-- DATA EXCERPT start --

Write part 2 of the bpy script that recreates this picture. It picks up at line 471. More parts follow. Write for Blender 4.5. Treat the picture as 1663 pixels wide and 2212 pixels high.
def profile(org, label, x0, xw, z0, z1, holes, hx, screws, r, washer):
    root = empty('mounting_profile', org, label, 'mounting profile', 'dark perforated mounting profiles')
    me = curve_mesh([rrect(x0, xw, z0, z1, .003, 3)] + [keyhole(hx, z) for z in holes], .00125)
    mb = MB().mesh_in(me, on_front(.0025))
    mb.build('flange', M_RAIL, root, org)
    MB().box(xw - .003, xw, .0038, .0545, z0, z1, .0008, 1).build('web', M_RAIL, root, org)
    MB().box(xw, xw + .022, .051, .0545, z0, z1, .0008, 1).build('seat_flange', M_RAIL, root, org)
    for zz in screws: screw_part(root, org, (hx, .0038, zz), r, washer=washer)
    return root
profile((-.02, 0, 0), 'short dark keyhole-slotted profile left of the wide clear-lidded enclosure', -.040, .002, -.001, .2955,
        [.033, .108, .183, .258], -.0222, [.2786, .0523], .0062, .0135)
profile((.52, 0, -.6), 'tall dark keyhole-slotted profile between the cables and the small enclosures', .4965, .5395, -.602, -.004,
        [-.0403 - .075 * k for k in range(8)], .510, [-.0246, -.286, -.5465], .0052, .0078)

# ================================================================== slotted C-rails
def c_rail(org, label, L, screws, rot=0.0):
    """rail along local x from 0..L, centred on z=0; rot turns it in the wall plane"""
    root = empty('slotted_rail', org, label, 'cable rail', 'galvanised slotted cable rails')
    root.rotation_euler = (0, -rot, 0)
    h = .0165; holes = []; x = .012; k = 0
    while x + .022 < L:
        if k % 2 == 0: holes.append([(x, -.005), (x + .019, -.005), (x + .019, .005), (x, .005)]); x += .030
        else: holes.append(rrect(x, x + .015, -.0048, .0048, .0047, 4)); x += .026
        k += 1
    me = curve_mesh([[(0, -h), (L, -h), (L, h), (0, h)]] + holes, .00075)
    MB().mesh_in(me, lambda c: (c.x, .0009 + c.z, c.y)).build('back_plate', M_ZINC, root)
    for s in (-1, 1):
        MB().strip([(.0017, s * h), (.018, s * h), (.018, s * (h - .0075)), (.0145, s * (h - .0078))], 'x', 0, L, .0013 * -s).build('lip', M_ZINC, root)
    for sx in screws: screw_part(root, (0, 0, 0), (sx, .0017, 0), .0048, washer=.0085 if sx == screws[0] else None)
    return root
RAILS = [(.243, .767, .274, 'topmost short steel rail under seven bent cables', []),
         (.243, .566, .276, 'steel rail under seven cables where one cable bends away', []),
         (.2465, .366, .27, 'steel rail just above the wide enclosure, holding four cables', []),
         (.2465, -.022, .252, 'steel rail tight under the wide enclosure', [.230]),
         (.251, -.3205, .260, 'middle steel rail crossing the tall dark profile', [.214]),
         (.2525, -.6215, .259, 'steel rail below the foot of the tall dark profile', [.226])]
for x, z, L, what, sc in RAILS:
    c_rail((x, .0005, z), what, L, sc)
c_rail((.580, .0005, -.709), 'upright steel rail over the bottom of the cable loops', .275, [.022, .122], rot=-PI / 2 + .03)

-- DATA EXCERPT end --

▶ [SET TASK] Return exactly the opening lines of the listing above, ending with the line that has "[-.0403 - .075".

▶ [RESULT OF THE TASK]
Write part 2 of the bpy script that recreates this picture. It picks up at line 471. More parts follow. Write for Blender 4.5. Treat the picture as 1663 pixels wide and 2212 pixels high.
def profile(org, label, x0, xw, z0, z1, holes, hx, screws, r, washer):
    root = empty('mounting_profile', org, label, 'mounting profile', 'dark perforated mounting profiles')
    me = curve_mesh([rrect(x0, xw, z0, z1, .003, 3)] + [keyhole(hx, z) for z in holes], .00125)
    mb = MB().mesh_in(me, on_front(.0025))
    mb.build('flange', M_RAIL, root, org)
    MB().box(xw - .003, xw, .0038, .0545, z0, z1, .0008, 1).build('web', M_RAIL, root, org)
    MB().box(xw, xw + .022, .051, .0545, z0, z1, .0008, 1).build('seat_flange', M_RAIL, root, org)
    for zz in screws: screw_part(root, org, (hx, .0038, zz), r, washer=washer)
    return root
profile((-.02, 0, 0), 'short dark keyhole-slotted profile left of the wide clear-lidded enclosure', -.040, .002, -.001, .2955,
        [.033, .108, .183, .258], -.0222, [.2786, .0523], .0062, .0135)
profile((.52, 0, -.6), 'tall dark keyhole-slotted profile between the cables and the small enclosures', .4965, .5395, -.602, -.004,
        [-.0403 - .075 * k for k in range(8)], .510, [-.0246, -.286, -.5465], .0052, .0078)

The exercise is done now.